The college football bowl system is an economic monster that rakes in millions. The bigger bowl games are sponsored by huge corporations who make a killing off of the game and the publicity that comes with it.

Tostitos, FedEx, Allstate, and AT&T are just some of the corporations in charge of specific bowl games. Also making a fortune are the top-tier football teams that participate in those bowls.

If you’re in the high rollers club, you’re school is easily raking in AT LEAST $7.5 million for taking part in a big-time BCS bowl game.

The rich get richer, the poor get poorer.

Now notice what I said. The top tier teams of the college football world rake in the money from these bowl games. There are four BCS bowl games and the BCS national championship game.

The payout for the champion of those games is about $17 million and the loser is subsequently a meager $7.5 million. That means 10 teams (many the same ones year after year) are walking off with millions and millions of dollars for playing one game.

There are 120 Division 1-A football teams. So that leaves only 110 college teams that will not be taking home a paycheck big enough to build a new athletic complex or stadium.

Sure, there are 30-plus bowl games every year and over 60 teams take part in the bowl festivities. However, don’t kid yourselves again.

The money in the majority of the bowl games is nowhere near the astronomical figures of the BCS. The Sheraton Hawaii Bowl has a winner’s payout of $750,000. $17 million to $750,000. No…there’s no ridiculously unfair disparity in college football.

No, you still don’t believe that gap matters that much? Ok, I’ll give you more straight numbers.

Last season, the University of Hawaii became only the third “non-BCS” school to make it to a BCS bowl game. That is, they were not from one of the six powerhouse conferences that have an automatic bid to a high-paying BCS bowl game.

Their opponent’s coach, Georgia’s Mark Richt, had an annual salary larger than the entire operating budget of University of Hawaii football.

Well, there’s never been any real controversy with this system that merits a playoff system, right? Wrong. In 2004, the Auburn Tigers finished the season in the toughest conference in America (SEC) undefeated.

The Tigers went 13-0 and had a perfect storybook season except for one minor detail. Auburn didn’t win the national championship. In fact, they weren’t even given the chance to play for it.

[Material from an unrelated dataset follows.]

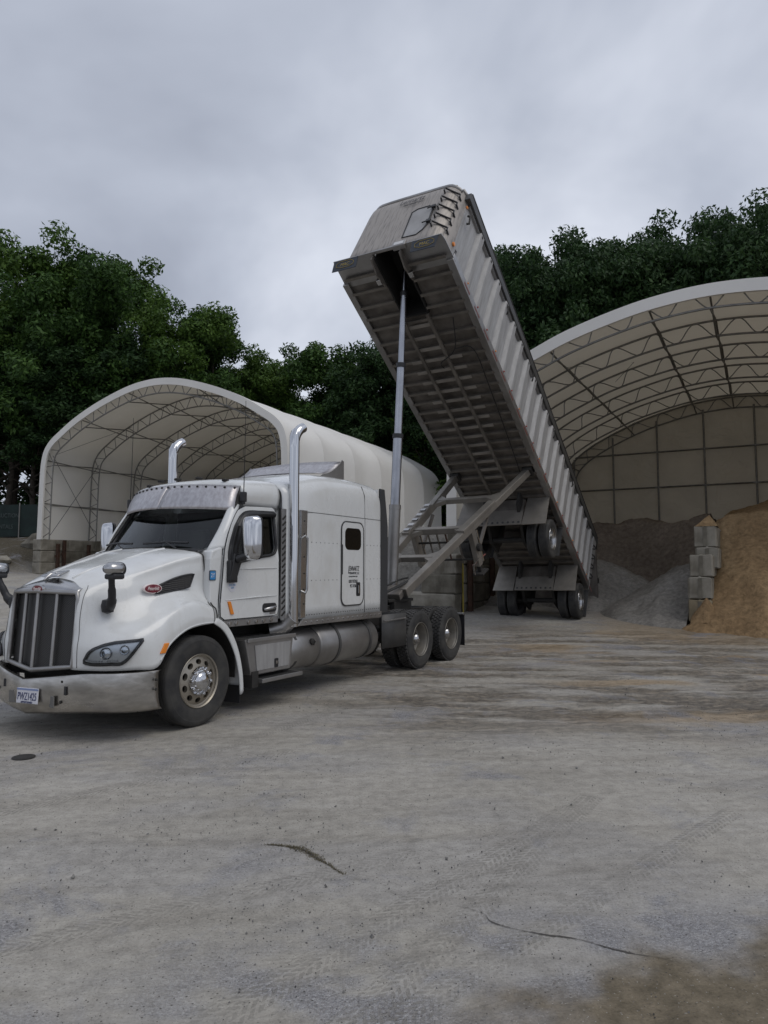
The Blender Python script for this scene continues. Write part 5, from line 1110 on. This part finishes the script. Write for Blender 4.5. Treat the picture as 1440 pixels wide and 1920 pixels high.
# ---- stacks
def stack(s):
    Y = s*1.17; P = [V(-1.76, Y, 1.0), V(-1.76, Y, 3.45), V(-1.765, Y, 3.56), V(-1.80, Y, 3.65), V(-1.87, Y+.0*s, 3.725), V(-1.95, Y+.0*s, 3.77)]
    m = MB(); Q = curve_pts(P, 5); m.tube(Q, .07, 20, cap=False); m.tube(Q, .064, 20, cap=False); m.build('exhaust_pipe', M['chrome'], TR, smooth=60)
    m = MB(); m.lathe([(0, 0), (.064, 0)], (0, 0, 0), 16, 'z'); R = V(0, 0, 1).rotation_difference((Q[-1]-Q[-2]).normalized()).to_matrix(); m.v = [tuple(R @ Vector(v)+Q[-4]) for v in m.v]; m.build('pipe_mouth', M['dark'], TR)
    m = MB(); m.tube([(-1.6, s*.9, .95), (-1.72, s*1.05, .99), (-1.76, Y, 1.12)], .105, 14); m.build('exhaust_elbow', M['alu'], TR, smooth=60)
    # stainless shield: louvred front half and flat rear wing
    m = MB(); m.grid([[V(-1.76+.19*cos(a), Y+s*.13*sin(a), z) for a in np.linspace(radians(5), radians(150), 9)] for z in (1.12, 2.6)]); 
    m = MB(); m.prism([(-1.88, 1.11), (-1.88, 2.6), (-2.03, 2.6), (-1.99, 1.11)], 'y', s*1.2, s*1.208); m.bx((-1.87, s*1.05, 1.12), (-1.885, s*1.2, 2.6)); m.build('heat_shield', M['polished'], TR, bevel=.003)
    m = MB(); m.prism([(-1.56, 1.12), (-1.56, 2.6), (-1.67, 2.6), (-1.67, 1.12)], 'y', s*1.105, s*1.115); m.build('shield_front', M['alu'], TR)
    m = MB()
    for k in range(17):
        z = 1.18+1.38*k/17; R = Matrix.Rotation(radians(38), 3, 'Y'); m.box((-1.615, s*1.118, z), (.085, .012, .022), R)
    m.build('shield_louvre', M['dark'], TR)
    m = MB(); m.tube([(-1.87, s*1.22, 2.2), (-1.885, s*1.275, 2.24), (-1.93, s*1.28, 2.2), (-1.925, s*1.28, 1.5), (-1.9, s*1.275, 1.45), (-1.87, s*1.22, 1.48)], .017, 8); m.build('grab_handle', M['polished'], TR, smooth=60)
    m = MB()
    for z in (2.45, 2.27, 1.95, 1.72, 1.5, 1.3): m.lathe([(.012, s*1.206), (.01, s*1.216), (0, s*1.217)], (-1.955, 0, z), 8)
    m.build('shield_bolt', M['dark'], TR)
both(stack)
# ---- tanks, tool box, steps
def tanks(s):
    def cyl(x0, x1, r, y, nm='fuel_tank'):
        m = MB(); m.lathe([(0, x0), (r-.06, x0), (r-.015, x0-.02 if x1 < x0 else x0), (r, x0-.05), (r, x1+.06), (r-.02, x1+.02), (r-.08, x1), (0, x1)], (0, y, .665), 36, 'x'); m.build(nm, M['alu'], TR, smooth=35)
    cyl(-1.72, -2.43, .285, s*.9); cyl(-2.40, -4.06, .31, s*.89)
    m = MB()
    for x, r in ((-1.84, .288), (-2.86, .314), (-3.75, .314)): m.lathe([(r, x), (r+.006, x), (r+.006, x-.06), (r, x-.06)], (0, s*.89, .665), 36, 'x')
    m.build('tank_strap', M['fender'], TR, smooth=35)
    m = MB(); m.lathe([(0, 0), (.045, .0), (.045, s*.035), (.03, s*.045), (0, s*.045)], (-2.2, s*1.16, .76), 14); m.tube([(-2.2, s*1.19, .8), (-2.235, s*1.21, .76), (-2.21, s*1.2, .71)], .008, 5); m.build('filler_cap', M['dark'], TR, smooth=40)
    m = MB(); m.prism([(-.78, .90), (-.90, .45), (-1.69, .45), (-1.76, .90)], 'y', s*.62, s*1.185); m.build('tool_box', M['alu'], TR, bevel=.012)
    m = MB(); m.prism([(-.95, .82), (-1.0, .5), (-1.65, .5), (-1.69, .82)], 'y', s*1.185, s*1.195); m.build('tool_box_lid', M['alu_side'], TR, bevel=.004)
    m = MB(); m.prism(rrect(-1.42, -1.34, .505, .62, .012), 'y', s*1.193, s*1.2); m.build('box_latch', M['black'], TR)
    m = MB(); m.bx((-1.36, s*1.2, .55), (-1.4, s*1.206, .59)); m.build('latch_grip', M['polished'], TR)
    for x0, x1, z, y1 in ((-.80, -1.77, .915, 1.22), (-1.02, -1.86, .40, 1.27)):
        m = MB(); m.bx((x0, s*.95, z-.05), (x1, s*y1, z)); m.build('step', M['alu'], TR, bevel=.006)
        m = MB()
        for k in range(24): m.bx((x0-.04-.9*(x0-x1)*k/24, s*1.0, z), (x0-.055-.9*(x0-x1)*k/24, s*(y1-.02), z+.006))
        m.build('step_tread', M['fender'], TR)
    m = MB(); m.bx((-.9, s*.8, .3), (-1.02, s*1.2, .5)); m.build('step_bracket', M['dark'], TR)
both(tanks)
def rear_fender(s):
    m = MB(); m.grid([[V(-4.22, s*1.15, z), V(-4.6, s*1.19, z), V(-4.95, s*1.21, z), V(-5.0, s*1.19, z), V(-5.0, s*.65, z)] for z in (.46, .75, 1.02)]); m.build('quarter_fender', M['fender'], TR, smooth=40, solid=.012)
    m = MB(); m.tube([(-4.2, s*1.2, .92), (-4.9, s*1.235, .935)], .014, 6); m.build('fender_bracket', M['alu'], TR)
    m = MB(); m.bx((-7.52, s*.6, .22), (-7.535, s*1.2, .86)); m.build('mud_flap', M['black'], TR)
    m = MB(); m.tube([(-7.5, s*.4, .86), (-7.5, s*1.2, .86)], .025, 6); m.build('flap_hanger', M['alu'], TR)
both(rear_fender)
m = MB(); m.bx((-7.38, -.45, .75), (-7.48, .45, 1.0)); m.build('rear_crossmember', M['fender'], TR)
for y in (.15, .2, -.1):     # air lines to the trailer
    m = MB(); m.tube(curve_pts([V(-4.3, y, 1.5), V(-4.9, y+.15, 1.25), V(-5.6, y+.2, 1.32), V(-6.4, y+.35, 1.55), V(-6.75, y+.4, 1.6)], 5), .018, 6); m.build('air_line', M['cable'], TR, smooth=60)

# ================================================================== the end-dump trailer  (u along the bed towards the truck, v to the driver's side, w up from the floor)
def frame_mats():
    yaw, tilt, roll = .517, .575, .02
    bvec = V(sin(yaw), cos(yaw), 0); f = -bvec; up = V(0, 0, 1); l = up.cross(f)
    f2 = f*cos(tilt)+up*sin(tilt); u2 = up*cos(tilt)-f*sin(tilt)
    l3 = l*cos(roll)+u2*sin(roll); u3 = u2*cos(roll)-l*sin(roll)
    m = Matrix((f2, l3, u3)).transposed().to_4x4(); m.translation = V(5.13759, 22.34767, 1.28186); return m
BM = frame_mats(); BI = BM.inverted()
TM = Matrix.Translation(T0) @ Matrix.Rotation(atan2(-cos(TY), -sin(TY)), 4, 'Z')
def t2b(x, y, z): return BI @ (TM @ V(x, y, z))
BX = empty('dump_trailer', mat=BM); tag(BX, 'long aluminium end dump trailer with its ribbed bed raised high', 'trailer')
UL = 11.76; HW = 1.2; HT = 2.0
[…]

The computers told us that the Tigers were the third best team in the country, even though a team in front of them already had a loss.

In 2004 and 2006, Utah and Boise State went undefeated and broke into the BCS bowl games respectively. However, neither team was given a chance to play for the national championship basically on the argument that they were from a weaker football conference (one without an automatic BCS bid) and therefore were not qualified to be national champion.

Both teams defeated their bigger more publicized opponents in their BCS games and showed the world that the “smaller and weaker” teams could compete with the big boys.

I’m not here to give you the perfect playoff system that college football needs to convert to. That should be decided by a qualified group of coaches, bowl game operators, and schools to make sure that the integrity of college football is not tarnished and that revenue can still be maintained at a high plateau.

I simply ask that the playoff system is reasonable and rewards great teams with outstanding records regardless of what conference they come from. Bowl games can still be a great reward for many teams that have winning seasons but aren’t national championship material.

I just think the college football playoffs shouldn’t be just two teams. There are way too many teams in the country to be sure who are the top two year-in and year-out.

Now all I’m asking for is equality. The chance for every team in America to point towards the National Championship Trophy and say, “If we do everything right and win every game, that prize is ours.” However for the majority of teams in today’s system, perfection isn’t near good enough.

This is the United States of America; even the underdog should have a shot at claiming the top prize.